--- Start ---
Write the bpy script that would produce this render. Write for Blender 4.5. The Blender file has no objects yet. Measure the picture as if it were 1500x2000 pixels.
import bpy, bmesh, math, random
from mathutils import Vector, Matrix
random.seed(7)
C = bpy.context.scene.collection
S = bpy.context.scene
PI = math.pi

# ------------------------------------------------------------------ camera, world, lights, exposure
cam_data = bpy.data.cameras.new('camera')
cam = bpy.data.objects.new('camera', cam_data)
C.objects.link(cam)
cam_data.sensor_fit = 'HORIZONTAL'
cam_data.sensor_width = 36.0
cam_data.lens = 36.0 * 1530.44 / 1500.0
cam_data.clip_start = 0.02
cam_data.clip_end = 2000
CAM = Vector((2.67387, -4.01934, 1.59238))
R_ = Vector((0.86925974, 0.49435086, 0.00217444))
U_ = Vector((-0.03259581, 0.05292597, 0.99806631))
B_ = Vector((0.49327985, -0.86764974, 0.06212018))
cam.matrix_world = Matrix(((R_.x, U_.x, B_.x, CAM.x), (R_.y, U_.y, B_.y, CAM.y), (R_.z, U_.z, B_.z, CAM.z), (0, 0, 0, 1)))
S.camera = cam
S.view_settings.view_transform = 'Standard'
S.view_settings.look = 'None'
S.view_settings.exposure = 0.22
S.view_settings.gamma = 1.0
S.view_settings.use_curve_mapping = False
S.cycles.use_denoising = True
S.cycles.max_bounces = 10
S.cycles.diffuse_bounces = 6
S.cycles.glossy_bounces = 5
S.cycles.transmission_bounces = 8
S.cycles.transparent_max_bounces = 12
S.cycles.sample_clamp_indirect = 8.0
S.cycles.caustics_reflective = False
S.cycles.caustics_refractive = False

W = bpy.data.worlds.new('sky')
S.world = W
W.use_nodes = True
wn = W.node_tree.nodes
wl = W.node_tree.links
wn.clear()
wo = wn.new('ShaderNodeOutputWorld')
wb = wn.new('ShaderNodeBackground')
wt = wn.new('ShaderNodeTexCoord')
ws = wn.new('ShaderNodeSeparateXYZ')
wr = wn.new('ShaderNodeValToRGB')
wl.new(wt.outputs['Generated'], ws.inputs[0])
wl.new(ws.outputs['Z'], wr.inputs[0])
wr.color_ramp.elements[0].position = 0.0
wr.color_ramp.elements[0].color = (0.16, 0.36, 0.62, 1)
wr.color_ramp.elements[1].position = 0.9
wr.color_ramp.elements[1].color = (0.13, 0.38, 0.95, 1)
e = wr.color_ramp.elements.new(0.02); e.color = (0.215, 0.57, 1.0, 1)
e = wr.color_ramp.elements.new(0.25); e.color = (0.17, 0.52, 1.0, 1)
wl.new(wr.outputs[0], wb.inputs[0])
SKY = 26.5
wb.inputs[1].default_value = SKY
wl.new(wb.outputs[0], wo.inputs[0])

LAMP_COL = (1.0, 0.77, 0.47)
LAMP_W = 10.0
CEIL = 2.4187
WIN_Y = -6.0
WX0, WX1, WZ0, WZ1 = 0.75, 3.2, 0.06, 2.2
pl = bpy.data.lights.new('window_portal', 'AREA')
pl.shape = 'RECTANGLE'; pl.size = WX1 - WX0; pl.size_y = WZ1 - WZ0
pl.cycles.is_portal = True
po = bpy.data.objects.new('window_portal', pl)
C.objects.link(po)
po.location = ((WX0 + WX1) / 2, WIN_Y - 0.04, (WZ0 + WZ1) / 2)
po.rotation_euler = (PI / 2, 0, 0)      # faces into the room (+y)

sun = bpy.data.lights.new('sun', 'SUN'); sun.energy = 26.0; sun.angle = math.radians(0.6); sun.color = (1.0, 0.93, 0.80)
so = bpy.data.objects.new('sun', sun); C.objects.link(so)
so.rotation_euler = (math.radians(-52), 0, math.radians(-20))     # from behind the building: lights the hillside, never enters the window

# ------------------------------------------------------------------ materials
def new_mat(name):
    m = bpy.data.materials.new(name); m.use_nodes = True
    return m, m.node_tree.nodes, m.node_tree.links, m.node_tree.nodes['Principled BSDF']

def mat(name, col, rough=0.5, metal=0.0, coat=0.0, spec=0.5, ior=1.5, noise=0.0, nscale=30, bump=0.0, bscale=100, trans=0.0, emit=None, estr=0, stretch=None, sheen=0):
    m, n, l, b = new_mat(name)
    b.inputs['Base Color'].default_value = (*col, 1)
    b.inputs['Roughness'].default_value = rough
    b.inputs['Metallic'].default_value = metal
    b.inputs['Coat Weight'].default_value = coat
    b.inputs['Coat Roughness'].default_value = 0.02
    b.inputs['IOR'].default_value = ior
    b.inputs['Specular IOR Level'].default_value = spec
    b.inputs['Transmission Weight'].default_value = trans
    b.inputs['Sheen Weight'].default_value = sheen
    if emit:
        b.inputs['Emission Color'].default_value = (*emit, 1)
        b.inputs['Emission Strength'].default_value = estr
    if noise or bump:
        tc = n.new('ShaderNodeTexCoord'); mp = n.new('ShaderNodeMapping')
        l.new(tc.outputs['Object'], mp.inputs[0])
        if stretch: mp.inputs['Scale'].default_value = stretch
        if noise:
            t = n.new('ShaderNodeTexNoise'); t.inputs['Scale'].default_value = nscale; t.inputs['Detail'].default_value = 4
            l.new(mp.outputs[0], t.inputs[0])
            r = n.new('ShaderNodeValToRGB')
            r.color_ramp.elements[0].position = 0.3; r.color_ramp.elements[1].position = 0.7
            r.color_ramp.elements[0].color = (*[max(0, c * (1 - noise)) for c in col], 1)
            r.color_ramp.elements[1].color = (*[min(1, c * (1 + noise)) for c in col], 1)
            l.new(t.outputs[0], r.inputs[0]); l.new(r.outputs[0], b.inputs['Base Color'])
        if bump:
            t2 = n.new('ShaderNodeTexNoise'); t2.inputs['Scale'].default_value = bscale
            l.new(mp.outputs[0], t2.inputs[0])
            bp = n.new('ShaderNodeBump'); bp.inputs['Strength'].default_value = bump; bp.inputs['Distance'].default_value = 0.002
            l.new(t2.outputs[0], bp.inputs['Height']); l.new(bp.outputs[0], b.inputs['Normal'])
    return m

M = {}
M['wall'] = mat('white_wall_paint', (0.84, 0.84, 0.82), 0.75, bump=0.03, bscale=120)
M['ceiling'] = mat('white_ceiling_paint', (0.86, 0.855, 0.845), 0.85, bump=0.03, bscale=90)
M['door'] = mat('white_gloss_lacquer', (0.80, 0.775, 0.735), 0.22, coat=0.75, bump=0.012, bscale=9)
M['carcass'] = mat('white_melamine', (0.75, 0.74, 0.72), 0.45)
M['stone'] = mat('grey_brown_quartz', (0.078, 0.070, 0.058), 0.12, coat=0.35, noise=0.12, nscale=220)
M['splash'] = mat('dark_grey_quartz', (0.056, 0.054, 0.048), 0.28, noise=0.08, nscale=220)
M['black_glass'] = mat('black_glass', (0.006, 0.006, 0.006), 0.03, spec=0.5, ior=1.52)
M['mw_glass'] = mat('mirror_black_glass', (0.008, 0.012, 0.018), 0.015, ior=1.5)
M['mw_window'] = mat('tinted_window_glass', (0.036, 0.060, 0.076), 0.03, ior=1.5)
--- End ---
--- Start ---
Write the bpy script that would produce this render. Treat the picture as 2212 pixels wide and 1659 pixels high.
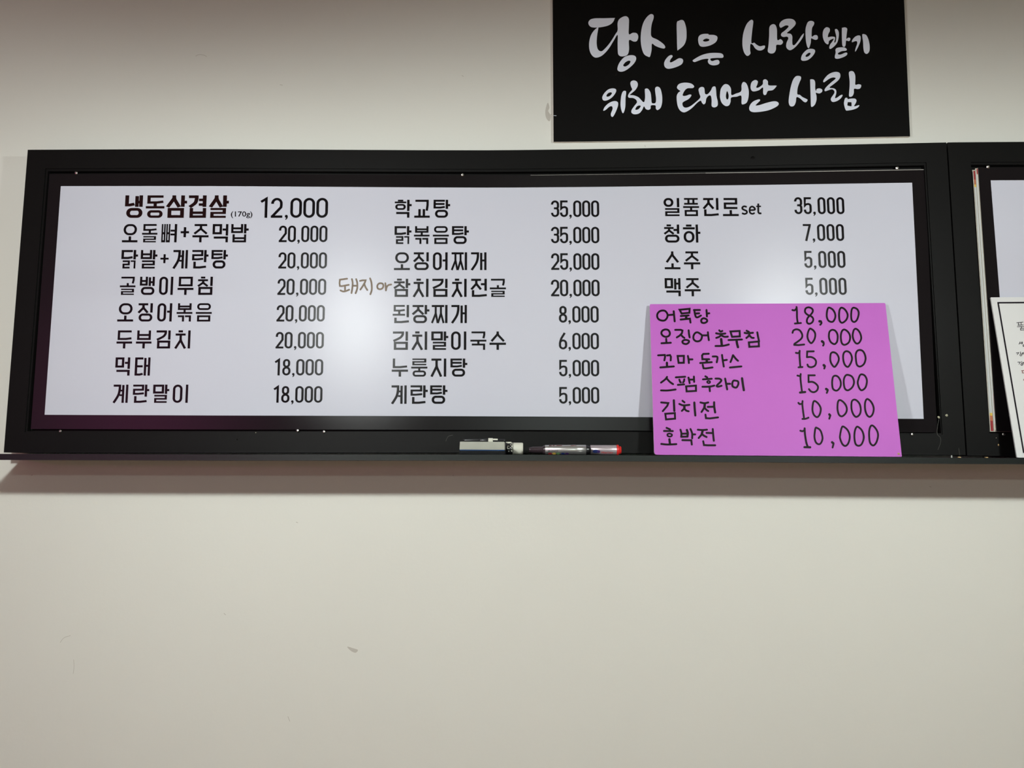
--- End ---
Exercise requirements: Keep both end lines and retype everything in the records above from the line containing "Write the bpy script that would produce this render. Write" through the line containing "PI = math.pi", exactly, with nothing else.

Problem solution:
Write the bpy script that would produce this render. Write for Blender 4.5. The Blender file has no objects yet. Measure the picture as if it were 1500x2000 pixels.
import bpy, bmesh, math, random
from mathutils import Vector, Matrix
random.seed(7)
C = bpy.context.scene.collection
S = bpy.context.scene
PI = math.pi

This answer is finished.